I have been playing with computers and using them to make art from a very young age. I am 29 years old now, and have been using Apple products for almost 25 years! My first family computer was a Macintosh IIx, manufactured in 1989. I remember it had a drawing program called Canvas 2.0, made by a now long-defunct software company called Deneba Systems. It was pretty much a precursor to Adobe Illustrator, from about 1985 or '86. While most kids were scribbling with crayons on paper and putting them up on the fridge, I was actually drawing things with vector shapes on the computer. Printing them out on dot matrix paper, and then putting them up on the fridge.
I have been toying around with Photoshop since about Version 5.5, and even before that I knew how to color correct digital images and do some rudimentary "artsy" things with them. I really wish that I still had the stuff I made in those early days, they were interesting coming from a grade school kid.
Late in my high school years, I was still using the same computer I cut my teeth on as a small child. The old Macintosh, a model from 1989, was my gaming machine and homework station until it finally died in the year 2004. Sadly much of my early work has been lost, and the data is now irretrievably stored on 2 MB floppies, Iomega ZIP disks, or some broken drive in the electronics graveyard of my basement.

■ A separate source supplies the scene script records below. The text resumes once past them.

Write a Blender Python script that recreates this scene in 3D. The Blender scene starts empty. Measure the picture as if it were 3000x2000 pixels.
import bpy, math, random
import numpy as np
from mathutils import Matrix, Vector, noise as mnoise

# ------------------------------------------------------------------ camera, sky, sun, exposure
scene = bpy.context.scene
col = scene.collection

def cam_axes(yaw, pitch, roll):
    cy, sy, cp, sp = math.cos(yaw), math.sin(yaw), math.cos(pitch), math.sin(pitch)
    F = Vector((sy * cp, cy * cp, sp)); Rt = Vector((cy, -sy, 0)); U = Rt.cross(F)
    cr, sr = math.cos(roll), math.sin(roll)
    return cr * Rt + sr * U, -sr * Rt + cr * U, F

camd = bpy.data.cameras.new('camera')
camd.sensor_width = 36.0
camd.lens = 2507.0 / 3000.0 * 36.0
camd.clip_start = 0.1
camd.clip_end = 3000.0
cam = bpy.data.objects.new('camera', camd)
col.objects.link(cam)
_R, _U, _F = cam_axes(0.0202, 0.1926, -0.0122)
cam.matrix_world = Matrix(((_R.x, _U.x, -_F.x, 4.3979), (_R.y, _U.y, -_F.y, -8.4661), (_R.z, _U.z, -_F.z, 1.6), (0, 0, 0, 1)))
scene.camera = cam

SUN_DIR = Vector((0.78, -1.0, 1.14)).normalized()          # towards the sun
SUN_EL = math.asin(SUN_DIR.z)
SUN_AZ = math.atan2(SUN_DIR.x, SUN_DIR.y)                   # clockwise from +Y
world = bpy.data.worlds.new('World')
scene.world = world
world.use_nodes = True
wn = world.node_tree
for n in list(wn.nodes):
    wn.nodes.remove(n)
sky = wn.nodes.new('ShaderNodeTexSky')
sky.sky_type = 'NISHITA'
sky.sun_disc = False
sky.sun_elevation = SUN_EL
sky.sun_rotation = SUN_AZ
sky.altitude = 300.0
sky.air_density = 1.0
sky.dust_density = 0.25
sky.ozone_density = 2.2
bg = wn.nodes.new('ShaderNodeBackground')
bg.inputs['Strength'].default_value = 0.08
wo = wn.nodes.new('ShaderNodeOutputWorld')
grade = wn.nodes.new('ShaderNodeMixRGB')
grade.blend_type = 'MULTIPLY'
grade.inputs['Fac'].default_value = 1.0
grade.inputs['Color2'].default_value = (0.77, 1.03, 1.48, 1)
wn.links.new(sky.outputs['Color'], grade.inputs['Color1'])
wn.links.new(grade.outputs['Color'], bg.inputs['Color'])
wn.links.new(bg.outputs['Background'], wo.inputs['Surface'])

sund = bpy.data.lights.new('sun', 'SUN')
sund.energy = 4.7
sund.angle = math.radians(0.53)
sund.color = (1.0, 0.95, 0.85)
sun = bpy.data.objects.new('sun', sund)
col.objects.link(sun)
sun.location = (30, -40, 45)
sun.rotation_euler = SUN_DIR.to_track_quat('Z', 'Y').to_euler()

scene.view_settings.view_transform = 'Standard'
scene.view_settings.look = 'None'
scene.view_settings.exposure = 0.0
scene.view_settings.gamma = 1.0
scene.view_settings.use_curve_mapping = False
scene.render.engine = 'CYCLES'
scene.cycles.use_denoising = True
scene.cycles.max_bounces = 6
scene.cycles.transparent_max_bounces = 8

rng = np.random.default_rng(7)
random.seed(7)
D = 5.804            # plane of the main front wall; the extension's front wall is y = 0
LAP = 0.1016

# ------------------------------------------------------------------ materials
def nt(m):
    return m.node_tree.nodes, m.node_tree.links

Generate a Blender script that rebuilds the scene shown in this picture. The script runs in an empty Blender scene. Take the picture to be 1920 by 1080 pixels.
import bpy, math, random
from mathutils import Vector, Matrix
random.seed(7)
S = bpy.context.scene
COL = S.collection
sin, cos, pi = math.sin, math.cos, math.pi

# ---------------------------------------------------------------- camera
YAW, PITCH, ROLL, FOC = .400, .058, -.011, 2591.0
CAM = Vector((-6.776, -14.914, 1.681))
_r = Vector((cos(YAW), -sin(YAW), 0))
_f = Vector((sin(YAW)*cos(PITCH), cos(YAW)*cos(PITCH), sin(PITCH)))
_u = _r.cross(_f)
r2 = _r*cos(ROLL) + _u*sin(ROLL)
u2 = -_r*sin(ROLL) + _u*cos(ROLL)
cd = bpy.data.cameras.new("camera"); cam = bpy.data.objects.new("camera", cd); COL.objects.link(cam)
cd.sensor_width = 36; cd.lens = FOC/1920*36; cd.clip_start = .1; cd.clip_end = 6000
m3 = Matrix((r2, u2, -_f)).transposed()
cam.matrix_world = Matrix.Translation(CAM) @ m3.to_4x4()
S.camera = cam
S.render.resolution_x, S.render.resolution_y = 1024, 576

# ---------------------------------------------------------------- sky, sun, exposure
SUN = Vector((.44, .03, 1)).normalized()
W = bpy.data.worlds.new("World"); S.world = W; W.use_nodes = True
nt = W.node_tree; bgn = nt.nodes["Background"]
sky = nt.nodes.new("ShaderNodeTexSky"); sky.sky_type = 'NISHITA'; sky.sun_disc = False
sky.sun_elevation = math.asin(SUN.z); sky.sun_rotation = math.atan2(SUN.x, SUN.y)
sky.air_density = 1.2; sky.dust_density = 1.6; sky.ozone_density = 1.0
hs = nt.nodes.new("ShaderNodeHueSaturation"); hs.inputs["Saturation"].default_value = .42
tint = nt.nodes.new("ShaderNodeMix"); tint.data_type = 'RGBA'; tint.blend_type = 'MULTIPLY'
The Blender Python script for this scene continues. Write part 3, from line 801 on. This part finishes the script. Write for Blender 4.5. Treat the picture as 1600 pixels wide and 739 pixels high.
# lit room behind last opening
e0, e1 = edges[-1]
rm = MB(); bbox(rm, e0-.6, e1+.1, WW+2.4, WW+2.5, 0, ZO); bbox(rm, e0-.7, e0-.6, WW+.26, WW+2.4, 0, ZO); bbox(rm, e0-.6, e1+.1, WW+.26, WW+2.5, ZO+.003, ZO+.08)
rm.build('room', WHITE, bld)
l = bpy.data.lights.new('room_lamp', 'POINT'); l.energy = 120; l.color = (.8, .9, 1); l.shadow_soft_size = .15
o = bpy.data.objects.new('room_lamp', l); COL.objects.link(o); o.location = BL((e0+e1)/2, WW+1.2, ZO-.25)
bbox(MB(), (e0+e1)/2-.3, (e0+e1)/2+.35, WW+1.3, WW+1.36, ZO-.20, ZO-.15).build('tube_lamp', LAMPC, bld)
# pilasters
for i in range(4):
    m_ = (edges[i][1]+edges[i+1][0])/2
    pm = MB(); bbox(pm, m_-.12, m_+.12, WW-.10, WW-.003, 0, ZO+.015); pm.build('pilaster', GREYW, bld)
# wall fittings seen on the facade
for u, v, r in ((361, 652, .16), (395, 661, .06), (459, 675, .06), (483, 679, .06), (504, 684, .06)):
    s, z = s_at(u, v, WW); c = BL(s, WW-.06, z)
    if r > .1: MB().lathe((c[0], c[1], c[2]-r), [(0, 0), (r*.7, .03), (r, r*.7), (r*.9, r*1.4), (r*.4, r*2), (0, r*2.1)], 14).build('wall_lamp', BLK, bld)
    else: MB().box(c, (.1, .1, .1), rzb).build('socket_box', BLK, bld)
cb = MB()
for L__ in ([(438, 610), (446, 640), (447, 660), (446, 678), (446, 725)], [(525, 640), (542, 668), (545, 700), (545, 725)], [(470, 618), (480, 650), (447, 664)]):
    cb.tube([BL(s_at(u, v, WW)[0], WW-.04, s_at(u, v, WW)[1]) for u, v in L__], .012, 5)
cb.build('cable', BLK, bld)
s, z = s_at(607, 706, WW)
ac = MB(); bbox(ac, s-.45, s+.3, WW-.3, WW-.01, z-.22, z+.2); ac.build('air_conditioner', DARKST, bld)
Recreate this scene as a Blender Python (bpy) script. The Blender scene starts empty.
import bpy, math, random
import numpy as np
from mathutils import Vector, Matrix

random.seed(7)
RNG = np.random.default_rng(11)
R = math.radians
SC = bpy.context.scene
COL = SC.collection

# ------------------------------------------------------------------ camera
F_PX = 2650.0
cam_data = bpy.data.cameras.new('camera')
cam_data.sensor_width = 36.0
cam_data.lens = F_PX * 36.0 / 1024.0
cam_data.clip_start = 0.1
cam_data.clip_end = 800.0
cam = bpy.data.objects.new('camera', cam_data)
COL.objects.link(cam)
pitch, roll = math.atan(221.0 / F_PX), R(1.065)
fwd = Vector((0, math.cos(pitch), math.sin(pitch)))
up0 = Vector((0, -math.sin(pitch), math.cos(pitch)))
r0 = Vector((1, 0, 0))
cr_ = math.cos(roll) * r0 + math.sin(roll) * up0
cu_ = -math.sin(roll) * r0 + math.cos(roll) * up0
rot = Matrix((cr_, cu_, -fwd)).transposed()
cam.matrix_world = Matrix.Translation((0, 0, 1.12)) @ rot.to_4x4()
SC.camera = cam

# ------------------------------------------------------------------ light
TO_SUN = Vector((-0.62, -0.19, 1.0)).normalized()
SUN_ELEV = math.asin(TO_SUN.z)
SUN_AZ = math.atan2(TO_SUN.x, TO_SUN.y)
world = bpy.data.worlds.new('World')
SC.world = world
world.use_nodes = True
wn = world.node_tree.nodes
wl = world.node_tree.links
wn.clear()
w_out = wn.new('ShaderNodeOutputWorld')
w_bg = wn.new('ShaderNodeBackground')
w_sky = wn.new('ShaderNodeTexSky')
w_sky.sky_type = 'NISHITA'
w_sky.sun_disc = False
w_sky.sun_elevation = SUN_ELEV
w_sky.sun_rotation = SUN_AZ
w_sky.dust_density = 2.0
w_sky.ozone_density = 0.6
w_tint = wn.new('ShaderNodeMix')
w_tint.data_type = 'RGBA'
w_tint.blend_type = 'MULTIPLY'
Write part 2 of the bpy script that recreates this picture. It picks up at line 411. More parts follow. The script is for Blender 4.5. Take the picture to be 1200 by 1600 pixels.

By the time I was a senior in high school, I had pretty much decided that I wanted to be some sort of digital artist. I looked into going to school to be an architect or an industrial designer, but didn't have the math and the engineering skills to succeed in either of those fields. So what did that leave? Graphic design, of course!
You could say it ran in the family. My grandfather was a Navy man who later worked for the Department of Defense, and not only did he have drafting skills, but his skills were amazing! He personally designed some uniform patches to commemorate his service aboard his submarines. He was a radio technician and engineer who was able to draw detailed schematics of circuits before he built them, and even drew out the floor plans for remodeling his own house. All of this was done by pen and paper, in a time before computers were even thought of. If you want to learn more about his achievements, you can visit my other blog.
Also, I have a great uncle who went to school to be a "commercial artist"in the 1930's and 1940's, a profession we now call graphic design. He attended the Art Institute of Pittsburgh, and I believe later taught art classes there. And my dad's father was a traditionalist oil painter, he also enjoyed photography. So you could say it's in my bloodline from both my mother's and father's side. I guess I was born to be some kind of artist.
In college, I pursued a four year Bachelor's degree in graphic design. My first year, the computers we used were Powermac G3's and saved things on Iomega Zip disks. They were running Adobe Photoshop 7.0, Illustrator 10 and Quark XPress 6. By the time I graduated, the graphic design lab was full of shiny G5 Mac Pros, with flat panel LCD screens and DVD burners running Adobe CS3! And now 5 years later, those have become obsolete and were replaced again. As we all know, technology moves so fast now that we can barely keep up as professionals.
I can't even imagine what the technology will be in another 20 years. Maybe we'll have animated motion graphic prints on digital paper and 3D holographic art, monitor displays that hover in the air and laser projected keyboards on any surface. Or maybe a direct hardwire into our brains. Who knows?